In the quarter century since its publication, The Garden of Eden has been a worldwide bestseller and the subject of innumerable articles, reviews, and essays both praising and critical. Hemingway started the novel in 1946 and never completed it, and the trade edition, which I edited and Scribners published in 1986, was formed from manuscripts that only approximately indicated what the author had in mind. It’s not clear that Hemingway completely knew what he was doing in The Garden of Eden, or that he had a vision he could fully achieve, or that if achieved, it would have been, by his own measure, good.
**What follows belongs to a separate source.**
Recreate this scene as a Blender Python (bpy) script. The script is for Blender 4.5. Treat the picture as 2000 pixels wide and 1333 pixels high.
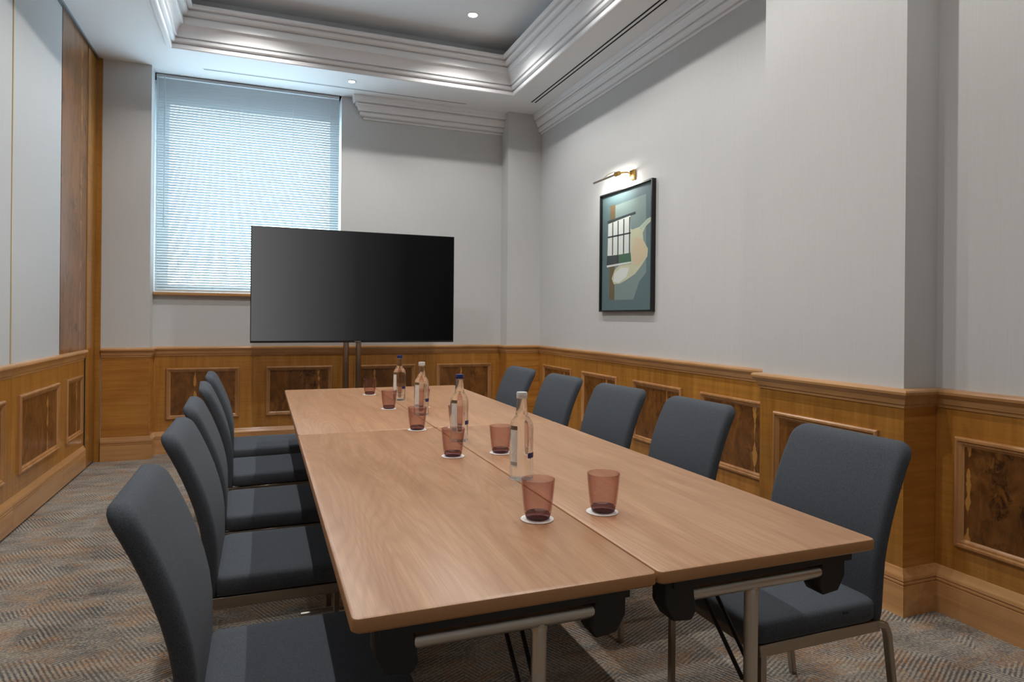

The published edition can best be termed, to use John Updike’s smart phrase, a rounded fragment; and though I doubt that Updike ever saw The Garden of Eden manuscripts, I’m certain that his instinct and experience told him exactly what he was looking at—a semipolished portion of a rough and indeterminate work in progress. Observers have pointed out that the book could have been edited in many ways, and it’s enticing to speculate about what Hemingway might have done had he finished the work. There are, in effect, as many imaginable versions of The Garden of Eden as there are individuals with points of view on it, but the most definitive version exists only in the entirety of the voluminous drafts themselves. One imagines an eventual scholarly edition, with annotations and essays appended. A step in that direction has been made by Frederic Svoboda and Suzanne del Gizzo in drawing together a collection of contemporary reviews and criticism for Kent State University Press to mark the twenty-fifth anniversary of the trade publication.